Apart from the outstanding work done by the Poles and Bletchley Park geniuses it was the enigma operators who gave the game away by repeatedly using standard terms and phrases which could be used as cribs by the codebreakers (at Bletchley). Since they would know the origin of the message they would have a good idea of the words or phrases to trawl for. This weakness was known to the Germans but like any office worker sending lots of emails everyday they would resort to the same message construction to make life easier especially if there were many to send and with similar content.
 
They were also over-confident in their "unbreakable" machines, and while they knew the dangers involved with regular codes, I don't think they were too worried with regards to the Enigma machine. Leo Marks, in his book "Between Silk and Cyanide" (excellent read, BTW), mentions how the Germans always signed off their encoded messages with "HH" (heil Hitler). SOE on occasion used this against them, signing off their messages with "HH" to see if the operator on the other end did the same....which would let them know if they were talking to the actual secret agent or to a Nazi, and that the agent was blown.

Very interesting stuff!
 
Actually Admiral Doenitz did suspect from time to time especially when the English tried to ambush some UBoats in places very much off the beaten track - and didn't pull it off ! I can get get you the story if you like, it's somewhere in some RN history I've got. Every time he went back to the mathematicians they told him it was humanly impossible owing to the astronomical possibilities of breaking the code MANUALLY. They did not consider the Brits could be using machines to reduce the odds.

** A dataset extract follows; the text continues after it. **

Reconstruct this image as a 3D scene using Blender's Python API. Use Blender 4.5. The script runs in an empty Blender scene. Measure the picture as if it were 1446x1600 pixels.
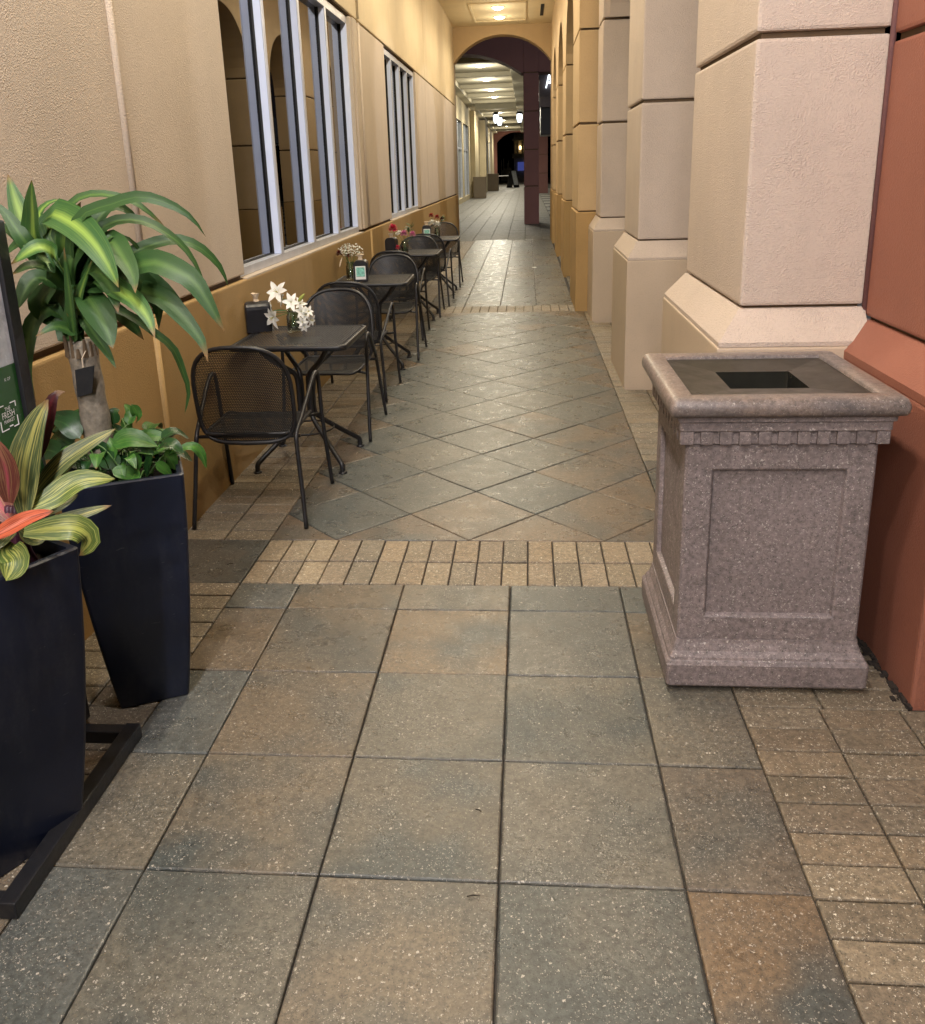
import bpy, bmesh, math, random
from mathutils import Vector, Matrix
PI = math.pi
scene = bpy.context.scene
col = scene.collection
rnd = random.Random(7)

# ------------------------------------------------------------------ camera
CAM = Vector((0.080, -2.183, 1.704))
FPX, CX, CY, W0, H0 = 1342.45, 711.3, 659.9, 1446.0, 1600.0
PITCH, YAW, ROLL = 0.286191, -0.0887249, -0.0317862
_cp, _sp, _cy, _sy, _cr, _sr = (math.cos(PITCH), math.sin(PITCH), math.cos(YAW), math.sin(YAW), math.cos(ROLL), math.sin(ROLL))
V_FWD = Vector((_sy * _cp, _cy * _cp, -_sp))
_rt = Vector((_cy, -_sy, 0)); _up = _rt.cross(V_FWD)
V_RIGHT = _rt * _cr + _up * _sr
V_UP = _up * _cr - _rt * _sr
camd = bpy.data.cameras.new('camera'); cam = bpy.data.objects.new('camera', camd); col.objects.link(cam)
m = Matrix((V_RIGHT, V_UP, -V_FWD)).transposed().to_4x4(); m.translation = CAM
cam.matrix_world = m
camd.sensor_fit = 'HORIZONTAL'; camd.sensor_width = 36.0; camd.lens = FPX / W0 * 36.0
camd.shift_x = (W0 / 2 - CX) / W0; camd.shift_y = -(H0 / 2 - CY) / W0
camd.clip_start = 0.05; camd.clip_end = 400
scene.camera = cam

def ray(u, v):
    return V_RIGHT * ((u - CX) / FPX) - V_UP * ((v - CY) / FPX) + V_FWD
def at(u, v, y):
    d = ray(u, v); return CAM + d * ((y - CAM.y) / d.y)
def at_z(u, v, z):
    d = ray(u, v); return CAM + d * ((z - CAM.z) / d.z)

# ------------------------------------------------------------------ world: night sky, exposure
world = bpy.data.worlds.new('World'); scene.world = world; world.use_nodes = True
wn = world.node_tree; wn.nodes.clear()
wo = wn.nodes.new('ShaderNodeOutputWorld'); wb = wn.nodes.new('ShaderNodeBackground'); ws = wn.nodes.new('ShaderNodeTexSky')
ws.sky_type = 'NISHITA'; ws.sun_disc = False; ws.sun_elevation = math.radians(-8); ws.sun_rotation = math.radians(200)
wb.inputs['Strength'].default_value = 0.05
wn.links.new(ws.outputs[0], wb.inputs[0]); wn.links.new(wb.outputs[0], wo.inputs[0])
scene.view_settings.view_transform = 'Standard'; scene.view_settings.look = 'None'
scene.view_settings.gamma = 1.0; scene.view_settings.use_curve_mapping = False
scene.view_settings.exposure = 0.20
scene.render.engine = 'CYCLES'
scene.cycles.use_denoising = True
scene.cycles.max_bounces = 10; scene.cycles.diffuse_bounces = 5; scene.cycles.glossy_bounces = 4
scene.cycles.transmission_bounces = 8; scene.cycles.transparent_max_bounces = 12
scene.cycles.caustics_reflective = False; scene.cycles.caustics_refractive = False
scene.cycles.sample_clamp_indirect = 6.0
scene.cycles.use_adaptive_sampling = True; scene.cycles.adaptive_threshold = 0.02
LAMP_W = 120.0          # power of one corridor downlight
LAMP_C = (1.0, 0.885, 0.665)
LAMP_BACK_FILL_C = (0.97, 0.93, 0.95)  # cooler tint of the fill lamps added behind the camera
LAMP_FAR_C = (1.0, 0.93, 0.76)

# ------------------------------------------------------------------ object helpers
def tag(o, label=None, cat=None, group=None, kind=None):
    if label: o['label'] = label
    if cat: o['category'] = cat
    if group: o['group'] = group
    if kind: o['kind'] = kind
    return o
def empty(name, loc=(0, 0, 0), rz=0.0):
    o = bpy.data.objects.new(name, None); col.objects.link(o)
    o.location = loc; o.rotation_euler = (0, 0, rz); o.empty_display_size = 0.1
    return o
def thing(name, label, cat, loc=(0, 0, 0), rz=0.0, group=None):
    return tag(empty(name, loc, rz), label, cat, group)
def link_mesh(name, me, parent=None, loc=None, rz=None):
    o = bpy.data.objects.new(name, me); col.objects.link(o)
    if parent: o.parent = parent
    if loc is not None: o.location = loc
    if rz is not None: o.rotation_euler = (0, 0, rz)
    return o
def children(o): return [c for c in bpy.data.objects if c.parent == o]
def copy_tree(o, parent=None):
    kids = list(o.children)
    c = o.copy(); col.objects.link(c)
    if parent: c.parent = parent
    for k in kids: copy_tree(k, c)
    return c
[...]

Then again as mentioned earlier in this thread the Germans did progressively increase security by introducing new wheels, introducing a short message code book to reduce the risk of cribbing (knowing what words the message is likely to contain) I mentioned earlier etc. Notwithstanding some periods of decoding blackout Bletchley got back into the game by sheer genius, lucky breaks, info from other sources and the usual operators bad practices.
 
One thing I found out recently was that a lot of the Nazi operators would sign off with "HH" (heil Hitler). Makes for one very easy phrase to locate and extrapolate the rest of the key-code from.